Sono arrivato nella metropoli catalana il 30 marzo, insieme con un gruppo di liceali maggiorenni (sono prof ed era la visita d’istruzione del quinto anno). Il giorno prima il Barcellona aveva nettamente sconfitto la Roma nel ritorno dei quarti di finale della Women’s Champions League 2022/23. Dopo la vittoria di misura all’Olimpico, il 5-1 del Camp Nou era maturato grazie a un bel gol di Rolfö su sponda di Oshoala dopo pochi minuti, al raddoppio di Mapi Leon alla mezz’ora con un tiro da fuori (Ceasar colpevole, ma all’andata aveva parato l’impossibile), ad altre tre reti delle padrone di casa tra fine primo tempo e inizio ripresa e alla rete di Serturini che ha dato il giusto premio alle giallorosse e bloccato la loro deriva.
Mundo Deportivo, quotidiano sportivo di Barcellona in lingua spagnola, ricordava in prima pagina, nel taglio alto, la manita rifilata alla Roma. E allora l’ho acquistato. All’interno l’impresa delle blaugrana era ben documentata, tre pagine (dalla 6 alla 8) che traboccavano di orgullo catalano. C’erano foto, pagelle, interviste, cronaca e una “contocrónica” della partita che poneva l’accento sulla festa vissuta allo stadio dalle 54mila persone presenti1 e lasciava in coda l’unico riferimento al mondo del calcio maschile (la presenza, in tribuna, di Sergi Roberto «che è accorso a sostenere la squadra in una partita molto speciale»). Una sensazione strana e al contempo piacevole, per chi è abituato al modo in cui in Italia la stampa specializzata parla di calcio al femminile.

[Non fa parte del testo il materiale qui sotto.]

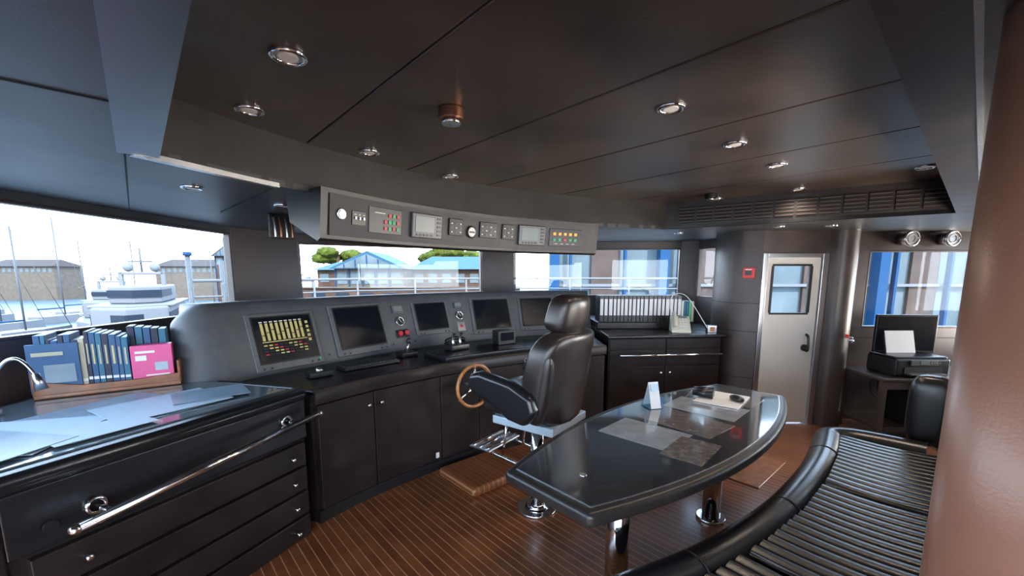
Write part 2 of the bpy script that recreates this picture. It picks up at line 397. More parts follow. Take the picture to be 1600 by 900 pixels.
g = grp('door_hook_plate'); box('plate', (3.62, 4.47, .90), (.16, .03, .07), 'steel', 0, g, .008); tube('grab', [(3.56, 4.45, .9), (3.56, 4.40, .9), (3.68, 4.40, .9), (3.68, 4.45, .9)], .01, 'chrome', g)
for x in (4.10, 4.52):
    g = grp('wall_speaker', (x, 4.36, 1.97)); R = Matrix.Rotation(math.radians(90), 4, 'X')
    cyl('grille', (0, .12, 0), (0, -.0, 0), .062, 'steel', g, n=32); torus('ring', (0, 0, 0), .07, .012, 'chrome', g, mw=R); torus('ring2', (0, 0, 0), .038, .005, 'white', g, mw=Matrix.Translation((0, -.003, 0)) @ R)

# ---------------------------------------------------------------- helm console
con = grp('helm_console')
FP = Path([(-1.24, 2.50), (-1.12, 2.68), (-.95, 2.90), (-.58, 3.28), (-.15, 3.62), (.4, 3.95), (.95, 4.2)])
BP = Path([(-1.85, 2.68), (-1.72, 2.95), (-1.48, 3.3), (-1.2, 3.7), (-.85, 4.1), (-.4, 4.5), (.1, 4.8), (.6, 5.0), (.98, 5.08)])
def strip(name, pa, pb, z0, z1, m, parent, a0=0, a1=None, b0=0, b1=None, da=0, db=0, n=24, b=0):
    a1 = pa.L if a1 is None else a1; b1 = pb.L if b1 is None else b1
    A = []; B = []
    for i in range(n+1):
        p, t = pa.at(a0+(a1-a0)*i/n); A.append((p.x-t.y*da, p.y+t.x*da))
        p, t = pb.at(b0+(b1-b0)*i/n); B.append((p.x-t.y*db, p.y+t.x*db))
    bm = bmesh.new(); R = []
    for a, c in zip(A, B): R.append([bm.verts.new((*a, z0)), bm.verts.new((*c, z0)), bm.verts.new((*c, z1)), bm.verts.new((*a, z1))])
    for i in range(n):
        for j in range(4): bm.faces.new((R[i][j], R[i][(j+1) % 4], R[i+1][(j+1) % 4], R[i+1][j]))
    bm.faces.new(R[0]); bm.faces.new(R[-1][::-1])
    return bev(finish(name, bm, m, parent), b)
strip('cabinet_core', FP, BP, .0, .86, 'cab', con, da=.03, db=.1)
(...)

Certo, l’articolo di apertura del giornale non era riservato alla vittoria del Barcellona femenì, ma a una non-notizia di calcio maschile (la presenza sul mercato futuro prossimo di tanti giocatori a parametro zero); inoltre, la tripletta di Messi in maglia argentina contro Curação e la “riapparizione” sui media di Luis Enrique avevano più risalto del resoconto dell’altro quarto di finale di Women’s Champions League giocato la stessa sera (Arsenal-Bayern Monaco 2-0, con rimonta e passaggio del turno delle gunners). Segno che lo spazio dato al calcio femminile era subordinato a quello destinato al calcio degli uomini e, ancor più, al calcio degli uomini che avevano o avevano avuto a che fare con il Barça. 

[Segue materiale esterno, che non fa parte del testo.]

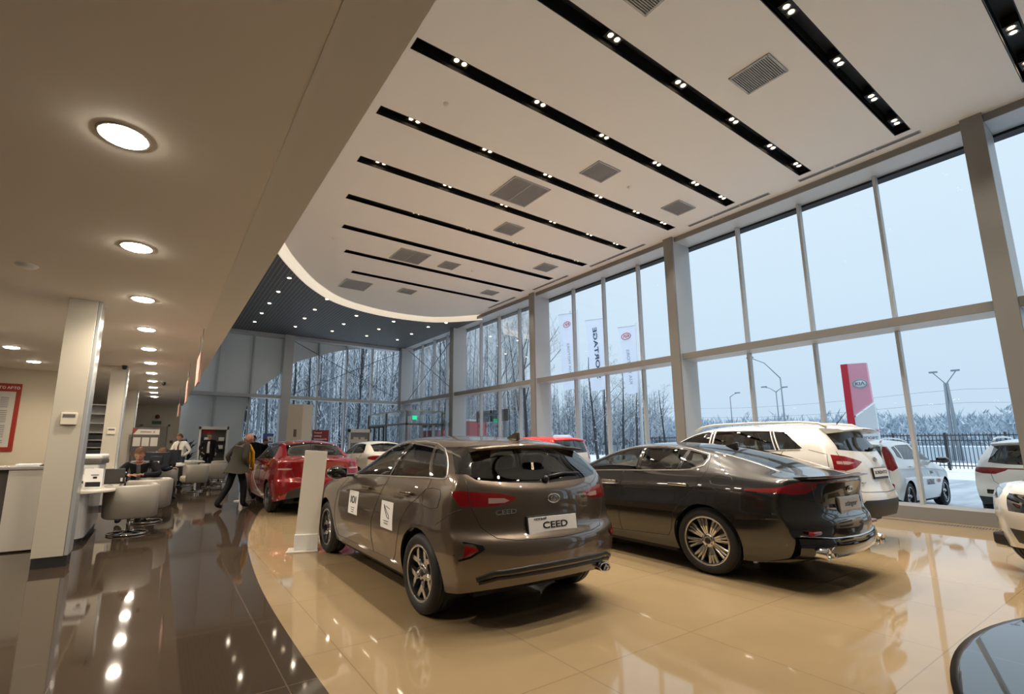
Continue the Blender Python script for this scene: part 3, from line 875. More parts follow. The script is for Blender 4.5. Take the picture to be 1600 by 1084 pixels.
    mb.build('brake_light', MT['lamp_red'], sp)['label'] = 'thin red light under the lip'
    # rear bumper lower part
    mb = MB().m(MT['gloss_black']); n = 24; rr = []
    for i in range(n+1):
        y = -.86+1.72*i/n; a = abs(y)/.86; x = .0+.2*a**3.2
        rr.append([V((x-.004, y, .50-.03*(1-a))), V((x-.02, y, .44)), V((x-.005, y, .36)), V((x+.06, y, .29+.02*a)), V((x+.3, y, .24))])
    for i in range(n):
        for k in range(4): mb._f(mb._v([rr[i][k], rr[i+1][k], rr[i+1][k+1], rr[i][k+1]]), True)
    bmesh.ops.remove_doubles(mb.bm, verts=mb.bm.verts[:], dist=1e-5)
    mb.build('bumper_diffuser', MT['gloss_black'], root)['label'] = 'gloss black lower bumper'
    lay_trim(B, root, [('B', [(-.82, .52), (-.5, .49), (0, .48), (.5, .49), (.82, .52)])], .009, MT['chrome'], 'bumper_chrome_strip', .004)
    for s in (1, -1):
        h, n_ = B.hit('B', s*.66, .545)
        T = frame(h, (0, -1, 0), V((0, 0, 1)))
        MB().m(MT['lamp_red']).box(-.13, .13, -.018, .018, -.03, .018, .008, T).build('reflector', MT['lamp_red'], root)['label'] = 'red bumper reflector'
        for dy in (-.075, .075):
            T = Matrix.Translation((.085, s*.61+dy, .37)) @ Matrix.Rotation(-PI/2, 4, 'Y')
            mb = MB().m(MT['chrome']).lathe([(.05, -.1), (.054, .05), (.048, .058), (.042, .05), (.04, -.06)], 24, T)
            mb.m(MT['under_black']).lathe([(0, -.03), (.045, -.03)], 20, T)
            mb.build('exhaust_tip', MT['chrome'], root)
    h, _ = B.hit('T', 1.22, 0.)
    MB().m(P).prism([(-.09, -.01), (.11, -.01), (.06, .015), (-.05, .055), (-.085, .05)], -.016, .016, Matrix.Translation(h) @ Matrix.Rotation(PI/2, 4, 'X'), .006).build('roof_aerial', P, root)
    handles(B, root, [(2.42, .89), (1.38, .915)], MT['chrome'], L=.12)
    for s in (1, -1): mirror_part(root, s, 2.98, .93, 1.02, P)
    oval_logo(root, B, 'B', 0, .93, .12, .055, 'E', name='badge')
    number_plate(root, B, 0, .785, .50, .118, [('stinger', .068, 0, 0, MT['ink_grey'], .3)], V((-1, 0, .08)), MT['satin_metal'])
    wp = wheel_proto('w', .345, .255, .235, (8, 'fan'), MT['rim_bright'], MT['tyre_rubber'], MT['trim_black'])
    car_common(root, B, d, None, wp); drop_proto(wp)
    cabin(root, d, dict(fx=2.35, rx=1.42, z=.3, dash=3.1))
    root.scale = (CAR_S,)*3
    return root
mat('ink_grey', (.12, .12, .14), .4)

# ---------------------------------------------------------------- suv / box body shared builder
def build_box(root, P, d, wins, rear_glass, lamps, A, opts):
    B = CarBody(d); G, TL, TLC, BLK, RF, HL, GR, HOLE = 1, 2, 3, 4, 5, 6, 7, 9
    for k in 'LR':
        for ax in d['axles']: B.cut(k, circle(ax, d['R'], d['Ra'], 28, .05), HOLE, .2)
    for pid, kind, poly, tol in opts.get('cuts0', []): B.cut(kind, poly, pid, tol)
    side_windows(B, wins, G)
    if rear_glass: B.cut(rear_glass[0], rear_glass[1], G, .05)
    if 'screen' in opts: B.cut('T', opts['screen'], G, .08)
    for s in (1, -1):
        for pid, q in lamps: B.cut(A, [(x, s*y, z) for x, y, z in q], pid)
    for pid, kind, poly, tol in opts.get('cuts', []): B.cut(kind, poly, pid, tol)
    mats = {0: P, G: opts.get('glass', MT['car_glass_dark']), TL: opts.get('tl', MT['lamp_red']), TLC: MT['lamp_clear'], BLK: MT['plastic_black'], RF: opts.get('roofm', P), HL: MT['headlamp'], GR: MT['gloss_black']}
    res = B.finish(mats, {0: 'body', G: 'window', TL: 'taillight', TLC: 'taillight_lens', BLK: 'bumper_lower', RF: 'roof', HL: 'headlight', GR: 'grille'}, root,
                   {TL: 'red taillight', BLK: 'unpainted black lower bumper', TLC: 'clear band of the taillight'}, MT['lining_dark'])
    if G in res: clear_front(res, G, d['L']*.35)
    if opts.get('seams'): seam(B, root, opts['seams'], r=.004)
    for a, b, c_, d_, e_ in opts.get('strips', []): lay_trim(B, root, a, b, c_, d_, e_)
    if opts.get('handles'): handles(B, root, opts['handles'], opts.get('hm', P))
    if opts.get('mirror'):
        for s in (1, -1): mirror_part(root, s, *opts['mirror'], opts.get('mm', P), sc=1.05)
    if opts.get('logo'): oval_logo(root, B, *opts['logo'])
    if opts.get('spoiler'):
        xc, zc, hw, ln, mm = opts['spoiler']
        mb = MB().m(mm); n = 16; R_ = []
        for i in range(n+1):
            y = -hw+2*hw*i/n; a = abs(y)/hw; xe = xc+.08*a**3; z = zc-.03*a*a
            R_.append((V((xe+ln, y, z+.035)), V((xe+.06, y, z+.02)), V((xe, y, z)), V((xe+.01, y, z-.022)), V((xe+ln*.7, y, z-.045))))
        for i in range(n):
            for k in range(4): mb._f(mb._v([R_[i][k], R_[i+1][k], R_[i+1][k+1], R_[i][k+1]]), True)
        bmesh.ops.remove_doubles(mb.bm, verts=mb.bm.verts[:], dist=1e-5)
        mb._f(mb._v(list(R_[0]))); mb._f(mb._v(list(R_[n])))
        sp = mb.build('rear_spoiler', mm, root)
        MB().m(MT['lamp_red']).box(xc+.003, xc+.02, -.16, .16, zc-.02, zc-.004, .003).build('brake_light', MT['lamp_red'], sp)['label'] = 'thin red high brake light'
    if opts.get('rails'):
        x0, x1, y, z = opts['rails']
        for s in (1, -1):
            mb = MB().m(opts.get('railm', P))
            mb.tube([V((x0-.1, s*(y+.01), z-.07)), V((x0, s*y, z-.01)), V((x0+.25, s*(y-.01), z+.015)), V(((x0+x1)/2, s*(y-.02), z+.025)), V((x1-.2, s*(y-.02), z+.01)), V((x1, s*y, z-.03)), V((x1+.12, s*(y+.01), z-.09))], .018, 8)
            mb.build('roof_rail', P, root)
    if opts.get('aerial'):
        x, y, z, L_, lean = opts['aerial']
        MB().m(MT['trim_black']).tube([V((x, y, z)), V((x-lean, y, z+L_))], [.008, .004], 6).build('roof_aerial', MT['trim_black'], root)
    w = opts['wheel']
    wp = wheel_proto('w', d['R'], w[0], w[1], w[2], w[3], MT['tyre_rubber'], MT['trim_black'])
    car_common(root, B, d, None, wp); drop_proto(wp)
    if opts.get('cabin'): cabin(root, d, opts['cabin'])
    root.scale = (CAR_S,)*3
    return B
mat('plastic_black', (.025, .025, .026), .5)
mat('headlamp', (.25, .27, .3), .08, .6, coat=1.)
XS = [0, .012, .04, .08, .12, .165, .21, .26, .32, .38, .44, .49, .54, .59, .64, .69, .74, .79, .84, .885, .93, .965, .988, 1.]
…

Parlavo dell’orgoglio mostrato da Mundo Deportivo per il fatto che il Barcellona avesse raggiunto per la quinta volta di seguito la semifinale della massima competizione europea per club a livello femminile. Non mi aspettavo, però, di cogliere ancor più orgoglio catalano nelle pagine di La Vanguardia a proposito di un’altra Champions, quella femminile di pallanuoto. O forse me lo sarei dovuto aspettare?
La Vanguardia è il quotidiano di Barcellona il cui sito nell’autunno del 2017 consultavo abbastanza spesso per capire come andava evolvendosi la situazione politica dopo la dichiarazione unilaterale di indipendenza da parte del governo della Catalogna e la scomposta reazione del governo centrale Rajoy. Avevo continuato a tenere d’occhio il sito del quotidiano  finché la situazione non si era normalizzata, con il cambio di governo a Madrid, l’ex presidente catalano Puigdemont in auto-esilio in Belgio e un po’ di gente in carcere al posto suo.
A distanza di cinque anni, in hotel mi è capitata sotto mano una copia cartacea de La Vanguardia. Sfogliandola non ho trovato nulla o quasi che si riferisse a quella caotica stagione politica. Del resto, wikipedia suggerisce come il giornale sia «moderatamente catalanista» e, in fondo, anche la città di Barcellona mi era sembrata aver messo da parte spinte separatiste.
Poi sono arrivato alla pagina sportiva e lì ho trovato riversato tutto quell’orgoglio di essere catalani e non spagnoli che altrove non si percepiva. Si parlava dell’imminente final four di Champions’ Cup femminile di pallanuoto che si sarebbe giocata alla piscina Sabadell e che vedeva in lizza due squadre identificate come catalane: le padrone di casa del Club Natació Sabadell, già vincitrici cinque volte della manifestazione e finaliste nel 2022, e l’outsider Centre Natació Mataró, semifinalista nel 2017 e campione di Spagna nel 2020.
Il sorteggio delle semifinali aveva posto l’avversaria non catalana più forte, l’Orizzonte Catania, sulla strada del Sabadell e le ungheresi del Dunaújváros su quella del Mataró. Era, dunque, fortissima la speranza di vedere in Catalogna un atto conclusivo tutto catalano2.

Per inciso, le speranze de La Vanguardia si sono realizzate e il successo finale ha arriso al Sabadell: «Una squadra per la storia», come la definiva ancora tre giorni dopo il successo Mundo Deportivo, che ha comunque dato risalto all’evento.
Ad ogni modo, nella mia permanenza a Barcellona non mi sono limitato a spulciare quotidiani: per provare a carpire qualcosa in più del ruolo che riveste la squadra femminile nell’universo blaugrana sono stato al Camp Nou. Vabbé, non solo per quello.